Zwar wurde auch das Europäische Parlament als Mitgesetzgeber gestärkt, doch weist Haltern zu Recht daraufhin, dass die politische Heimat der Bürger nach wie vor ihr Staat und nicht die Union sei.
In die so entstandene Legitimationslücke stieß das Bundesverfassungsgericht, indem es für sich die Prüfung beanspruchte, ob Unionsorgane ihre Kompetenzen überschreiten. Das führte schließlich im Jahr 2020 zu jener umstrittenen Entscheidung, mit der die Karlsruher Richter ein Staatsanleihekaufprogramm der EZB für rechtswidrig erklärten und zugleich den Vorrang des Europarechts bestritten. Haltern beleuchtet diese Entscheidung aus unterschiedlichen Perspektiven. Er kritisiert den Furor der deutschen Richter und arbeitet argumentative Schwächen in ihrem Urteil heraus. Andererseits kreidet er aber auch dem Europäischen Gerichtshof eine dogmatische Haltung an, weil er die höhere demokratische Legitimation des Bundesverfassungsgerichts verkenne. Zudem verweist er auf die fast einhellige Überzeugung in den Mitgliedstaaten, dass die Art und Weise, wie sich Unionsrecht in die nationale Rechtsordnung einfüge, durch das nationale Verfassungsrecht bestimmt werde.

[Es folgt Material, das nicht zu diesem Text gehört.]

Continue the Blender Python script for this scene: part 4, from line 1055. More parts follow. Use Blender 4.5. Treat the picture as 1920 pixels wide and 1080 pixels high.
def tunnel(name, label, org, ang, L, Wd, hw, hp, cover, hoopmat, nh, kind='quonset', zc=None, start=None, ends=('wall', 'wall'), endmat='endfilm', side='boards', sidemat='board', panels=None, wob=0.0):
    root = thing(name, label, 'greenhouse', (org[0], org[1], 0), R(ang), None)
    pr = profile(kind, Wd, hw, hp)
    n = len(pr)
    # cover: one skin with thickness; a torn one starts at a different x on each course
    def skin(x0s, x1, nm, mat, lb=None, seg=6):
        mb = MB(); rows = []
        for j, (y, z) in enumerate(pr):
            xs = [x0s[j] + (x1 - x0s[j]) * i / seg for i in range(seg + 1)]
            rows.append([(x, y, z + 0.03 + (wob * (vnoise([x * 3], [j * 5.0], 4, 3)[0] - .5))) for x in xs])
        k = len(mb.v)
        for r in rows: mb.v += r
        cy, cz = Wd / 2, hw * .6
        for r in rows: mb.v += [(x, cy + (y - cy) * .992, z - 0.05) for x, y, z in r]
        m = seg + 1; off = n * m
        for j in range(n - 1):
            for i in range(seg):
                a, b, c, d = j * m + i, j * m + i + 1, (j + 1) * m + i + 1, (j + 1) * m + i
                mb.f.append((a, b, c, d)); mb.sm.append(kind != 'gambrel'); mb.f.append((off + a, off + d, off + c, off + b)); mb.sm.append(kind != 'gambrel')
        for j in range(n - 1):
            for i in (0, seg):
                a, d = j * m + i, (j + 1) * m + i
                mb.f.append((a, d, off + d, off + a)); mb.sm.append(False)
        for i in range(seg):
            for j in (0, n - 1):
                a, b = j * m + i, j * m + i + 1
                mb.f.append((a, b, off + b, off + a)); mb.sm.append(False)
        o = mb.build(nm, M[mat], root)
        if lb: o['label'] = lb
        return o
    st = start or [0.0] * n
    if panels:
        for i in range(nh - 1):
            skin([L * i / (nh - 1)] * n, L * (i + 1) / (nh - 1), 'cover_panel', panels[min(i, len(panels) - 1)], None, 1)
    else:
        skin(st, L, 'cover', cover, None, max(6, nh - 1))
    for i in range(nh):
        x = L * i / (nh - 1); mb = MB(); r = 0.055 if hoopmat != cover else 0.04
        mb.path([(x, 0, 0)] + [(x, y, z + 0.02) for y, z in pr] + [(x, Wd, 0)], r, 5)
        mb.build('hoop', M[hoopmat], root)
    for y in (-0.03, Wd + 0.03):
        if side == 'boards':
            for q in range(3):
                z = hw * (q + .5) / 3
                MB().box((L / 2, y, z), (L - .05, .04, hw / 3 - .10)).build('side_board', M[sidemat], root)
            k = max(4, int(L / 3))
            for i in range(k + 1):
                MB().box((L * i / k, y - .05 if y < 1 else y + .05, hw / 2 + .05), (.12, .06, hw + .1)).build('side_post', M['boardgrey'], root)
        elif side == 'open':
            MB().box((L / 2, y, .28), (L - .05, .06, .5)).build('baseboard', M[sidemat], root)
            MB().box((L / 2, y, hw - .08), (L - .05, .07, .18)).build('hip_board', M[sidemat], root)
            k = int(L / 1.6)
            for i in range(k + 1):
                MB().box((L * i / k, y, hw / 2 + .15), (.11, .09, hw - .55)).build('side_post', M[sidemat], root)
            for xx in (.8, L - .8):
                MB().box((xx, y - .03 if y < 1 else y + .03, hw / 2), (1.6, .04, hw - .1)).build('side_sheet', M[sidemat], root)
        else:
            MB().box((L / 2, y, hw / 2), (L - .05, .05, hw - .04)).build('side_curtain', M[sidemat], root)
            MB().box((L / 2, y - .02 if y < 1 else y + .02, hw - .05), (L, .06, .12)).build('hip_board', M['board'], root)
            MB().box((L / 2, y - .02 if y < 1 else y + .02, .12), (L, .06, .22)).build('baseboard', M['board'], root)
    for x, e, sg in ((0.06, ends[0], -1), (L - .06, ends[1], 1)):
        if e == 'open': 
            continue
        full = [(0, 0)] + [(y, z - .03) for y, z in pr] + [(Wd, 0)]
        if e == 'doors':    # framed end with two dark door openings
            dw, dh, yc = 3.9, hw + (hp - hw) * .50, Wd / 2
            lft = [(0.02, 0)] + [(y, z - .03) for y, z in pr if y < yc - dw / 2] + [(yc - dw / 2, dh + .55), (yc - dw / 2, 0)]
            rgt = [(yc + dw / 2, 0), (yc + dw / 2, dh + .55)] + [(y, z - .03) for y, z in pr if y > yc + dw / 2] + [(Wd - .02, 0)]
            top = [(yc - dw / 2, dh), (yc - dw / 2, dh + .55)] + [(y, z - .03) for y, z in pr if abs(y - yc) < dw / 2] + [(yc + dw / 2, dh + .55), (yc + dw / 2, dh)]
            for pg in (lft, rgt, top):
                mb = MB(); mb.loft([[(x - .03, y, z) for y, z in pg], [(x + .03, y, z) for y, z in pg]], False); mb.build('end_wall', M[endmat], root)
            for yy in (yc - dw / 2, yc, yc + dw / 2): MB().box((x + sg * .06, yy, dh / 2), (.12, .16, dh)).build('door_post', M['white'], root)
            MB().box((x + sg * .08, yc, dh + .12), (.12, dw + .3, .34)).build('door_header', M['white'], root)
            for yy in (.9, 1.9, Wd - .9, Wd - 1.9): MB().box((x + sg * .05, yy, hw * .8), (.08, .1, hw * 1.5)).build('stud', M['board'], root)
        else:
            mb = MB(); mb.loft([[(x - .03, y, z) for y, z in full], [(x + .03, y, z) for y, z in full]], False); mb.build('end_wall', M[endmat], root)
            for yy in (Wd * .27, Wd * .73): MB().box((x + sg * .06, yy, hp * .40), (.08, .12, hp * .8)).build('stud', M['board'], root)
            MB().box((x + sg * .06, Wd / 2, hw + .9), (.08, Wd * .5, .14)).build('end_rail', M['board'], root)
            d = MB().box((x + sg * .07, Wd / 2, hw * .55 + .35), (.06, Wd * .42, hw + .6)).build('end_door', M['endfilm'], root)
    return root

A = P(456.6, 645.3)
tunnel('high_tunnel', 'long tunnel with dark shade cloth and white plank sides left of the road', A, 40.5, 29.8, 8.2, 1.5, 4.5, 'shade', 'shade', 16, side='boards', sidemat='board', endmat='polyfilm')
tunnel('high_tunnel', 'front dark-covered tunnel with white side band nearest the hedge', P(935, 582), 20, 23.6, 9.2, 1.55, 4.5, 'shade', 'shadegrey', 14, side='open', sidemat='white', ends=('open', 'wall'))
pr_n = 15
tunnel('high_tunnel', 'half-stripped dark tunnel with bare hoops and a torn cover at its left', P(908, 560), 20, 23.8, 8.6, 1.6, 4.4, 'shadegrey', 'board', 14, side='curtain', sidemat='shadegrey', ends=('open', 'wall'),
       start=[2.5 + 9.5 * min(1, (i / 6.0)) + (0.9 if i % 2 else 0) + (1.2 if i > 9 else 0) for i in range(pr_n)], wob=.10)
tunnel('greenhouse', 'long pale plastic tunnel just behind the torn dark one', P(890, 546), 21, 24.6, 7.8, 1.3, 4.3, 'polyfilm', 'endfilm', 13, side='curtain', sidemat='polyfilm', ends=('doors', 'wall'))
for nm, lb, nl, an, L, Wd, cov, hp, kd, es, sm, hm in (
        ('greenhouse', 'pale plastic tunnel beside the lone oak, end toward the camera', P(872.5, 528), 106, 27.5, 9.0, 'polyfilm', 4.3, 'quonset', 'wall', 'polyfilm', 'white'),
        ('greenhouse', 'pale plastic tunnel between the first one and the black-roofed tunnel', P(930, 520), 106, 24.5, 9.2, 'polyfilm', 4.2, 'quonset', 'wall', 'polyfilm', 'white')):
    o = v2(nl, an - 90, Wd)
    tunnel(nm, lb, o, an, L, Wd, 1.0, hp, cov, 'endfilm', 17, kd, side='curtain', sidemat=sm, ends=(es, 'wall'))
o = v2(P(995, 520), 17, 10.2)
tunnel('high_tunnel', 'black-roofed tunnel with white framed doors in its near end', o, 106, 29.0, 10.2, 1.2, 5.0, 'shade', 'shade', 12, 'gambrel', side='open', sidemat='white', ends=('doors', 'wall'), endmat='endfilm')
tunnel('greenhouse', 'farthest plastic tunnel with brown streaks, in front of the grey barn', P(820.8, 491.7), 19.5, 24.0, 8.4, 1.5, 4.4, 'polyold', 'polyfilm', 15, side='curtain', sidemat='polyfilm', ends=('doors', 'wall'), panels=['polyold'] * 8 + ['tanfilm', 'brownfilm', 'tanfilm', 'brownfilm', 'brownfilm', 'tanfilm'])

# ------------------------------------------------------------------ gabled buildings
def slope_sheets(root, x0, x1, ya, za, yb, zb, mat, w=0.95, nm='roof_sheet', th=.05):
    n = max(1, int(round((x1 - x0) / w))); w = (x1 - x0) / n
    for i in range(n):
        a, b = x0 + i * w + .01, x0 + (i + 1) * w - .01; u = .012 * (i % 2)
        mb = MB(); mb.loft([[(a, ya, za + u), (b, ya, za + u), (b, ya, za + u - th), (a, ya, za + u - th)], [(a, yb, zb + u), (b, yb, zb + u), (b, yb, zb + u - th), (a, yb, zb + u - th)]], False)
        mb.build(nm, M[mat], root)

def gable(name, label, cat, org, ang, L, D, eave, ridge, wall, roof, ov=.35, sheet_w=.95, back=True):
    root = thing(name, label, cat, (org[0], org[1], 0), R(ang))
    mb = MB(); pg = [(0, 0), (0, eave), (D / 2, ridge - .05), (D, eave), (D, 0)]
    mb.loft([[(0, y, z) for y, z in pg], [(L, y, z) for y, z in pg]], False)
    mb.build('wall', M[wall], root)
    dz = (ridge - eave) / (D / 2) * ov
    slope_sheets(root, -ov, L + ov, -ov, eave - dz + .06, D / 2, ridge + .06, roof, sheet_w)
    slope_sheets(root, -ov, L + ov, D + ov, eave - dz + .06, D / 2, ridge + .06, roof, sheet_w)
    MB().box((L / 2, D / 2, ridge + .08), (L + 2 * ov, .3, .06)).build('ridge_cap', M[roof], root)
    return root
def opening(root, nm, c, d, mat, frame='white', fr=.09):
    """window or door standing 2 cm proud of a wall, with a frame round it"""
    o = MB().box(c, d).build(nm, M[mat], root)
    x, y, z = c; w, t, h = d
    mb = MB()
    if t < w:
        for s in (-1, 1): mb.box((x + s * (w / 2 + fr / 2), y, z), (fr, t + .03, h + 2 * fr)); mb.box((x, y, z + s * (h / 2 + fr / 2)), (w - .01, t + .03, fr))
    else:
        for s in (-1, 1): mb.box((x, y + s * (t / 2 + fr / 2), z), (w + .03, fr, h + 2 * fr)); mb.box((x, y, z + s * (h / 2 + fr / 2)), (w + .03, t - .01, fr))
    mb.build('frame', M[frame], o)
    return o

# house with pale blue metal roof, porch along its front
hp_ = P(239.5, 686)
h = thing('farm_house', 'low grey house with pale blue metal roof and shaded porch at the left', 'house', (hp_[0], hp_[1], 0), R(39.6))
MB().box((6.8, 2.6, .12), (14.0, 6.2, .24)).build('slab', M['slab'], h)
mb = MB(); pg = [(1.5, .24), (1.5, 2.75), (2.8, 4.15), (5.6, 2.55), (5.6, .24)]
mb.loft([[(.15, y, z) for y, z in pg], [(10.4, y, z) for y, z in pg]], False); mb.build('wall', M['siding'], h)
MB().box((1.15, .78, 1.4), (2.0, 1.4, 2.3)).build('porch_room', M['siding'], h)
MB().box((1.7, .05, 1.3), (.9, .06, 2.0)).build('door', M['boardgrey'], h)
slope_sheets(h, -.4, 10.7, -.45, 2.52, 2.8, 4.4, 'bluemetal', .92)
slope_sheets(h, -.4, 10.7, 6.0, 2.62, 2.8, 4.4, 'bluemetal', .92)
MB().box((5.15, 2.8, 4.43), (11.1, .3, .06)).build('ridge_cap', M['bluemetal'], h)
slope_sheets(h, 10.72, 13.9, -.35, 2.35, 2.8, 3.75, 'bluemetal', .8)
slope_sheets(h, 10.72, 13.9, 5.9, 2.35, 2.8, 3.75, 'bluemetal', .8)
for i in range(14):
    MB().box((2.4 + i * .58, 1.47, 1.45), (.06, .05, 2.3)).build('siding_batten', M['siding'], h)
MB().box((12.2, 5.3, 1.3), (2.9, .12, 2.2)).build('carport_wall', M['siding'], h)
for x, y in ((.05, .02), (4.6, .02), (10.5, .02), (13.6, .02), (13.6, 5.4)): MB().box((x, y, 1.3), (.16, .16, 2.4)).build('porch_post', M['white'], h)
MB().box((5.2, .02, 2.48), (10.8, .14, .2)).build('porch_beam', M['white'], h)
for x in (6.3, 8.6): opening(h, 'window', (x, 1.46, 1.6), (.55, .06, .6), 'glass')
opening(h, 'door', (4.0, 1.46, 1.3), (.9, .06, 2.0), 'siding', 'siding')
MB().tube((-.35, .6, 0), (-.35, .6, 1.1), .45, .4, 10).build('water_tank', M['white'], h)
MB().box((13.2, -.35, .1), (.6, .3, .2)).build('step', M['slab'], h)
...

Dieses Urteil hätte die europäische Integration sprengen können, weil es mit politisch gefärbten Urteilen des polnischen Verfassungsgerichts zusammenfiel, welche den Vorrang europäischen Rechts grundsätzlich bestritten und damit die gemeinsame Rechtsordnung infrage stellten. Tatsächlich ist es dann aber doch ein Beispiel für kluges Spannungsmanagement geworden.
Die Bundesregierung beendete das von der Kommission begonnene Vertragsverletzungsverfahren, indem sie grundsätzlich den Anwendungsvorrang des Europarechts bekundete, während Karlsruhe zwei Jahre später den Eigenmittelbeschluss, mit dem der Corona-Wiederaufbaufonds ermöglicht wurde, weniger streng beurteilte. So wurde nicht nur der Primat einer europafreundlichen Politik wiederhergestellt. Letztlich gewann auch Karlsruhe dadurch Autorität zurück, dass es Leitplanken einzog, statt einfach die Straße zu sperren.
Es ist eine Stärke von Halterns Ansatz, dass er die politische Bedingtheit der Rechtsprechung herausarbeitet. Er gelangt auch sonst zu allerlei bemerkenswerten Einsichten. Das betrifft etwa die zentrale Bedeutung des Vorlageverfahrens, mit dem untere nationale Gerichte den EuGH in Vertragsverfahren und Angelegenheiten, die Unionsentscheidungen betreffen, einschalten können, während letztinstanzliche Gerichte dies tun müssen. Dem EuGH sichert es eine Durchgriffstiefe, die er sonst niemals hätte, während es den Einfluss unterer Gerichte auf wichtige Rechtsfragen erhöht. Daraus ist eine erstaunliche Symbiose entstanden - mehr als ein Fünftel aller Vorabentscheidungsersuchen kommen aus Deutschland, obwohl gerade Karlsruhe mit der Vorlagepflicht hadert.
Der Autor zieht daraus die Schlussfolgerung, dass "die Stärkung der institutionellen Stellung des EuGH gegenüber deutschen Gerichten und des materiellen Einflusses des Unionsrechts auf das deutsche Recht (...) auch in besonderem Maße das Werk der deutschen Gerichte" sei. Das verweist auf jene "paradoxe Mechanik der europäischen Integration", die Haltern in den Blick nimmt. Der Titel des Buches führt allerdings etwas in die Irre: Verschlungen sind in der Optik des Autors nicht die Staaten untereinander, sondern zwei Stränge, die staatsrechtliche und die unionsrechtliche Ordnung. THOMAS GUTSCHKER
Ulrich Haltern: Verschlungene Staaten. Die paradoxe Mechanik der europäischen Integration.
Verlag C.H.Beck, München 2025. 303 S.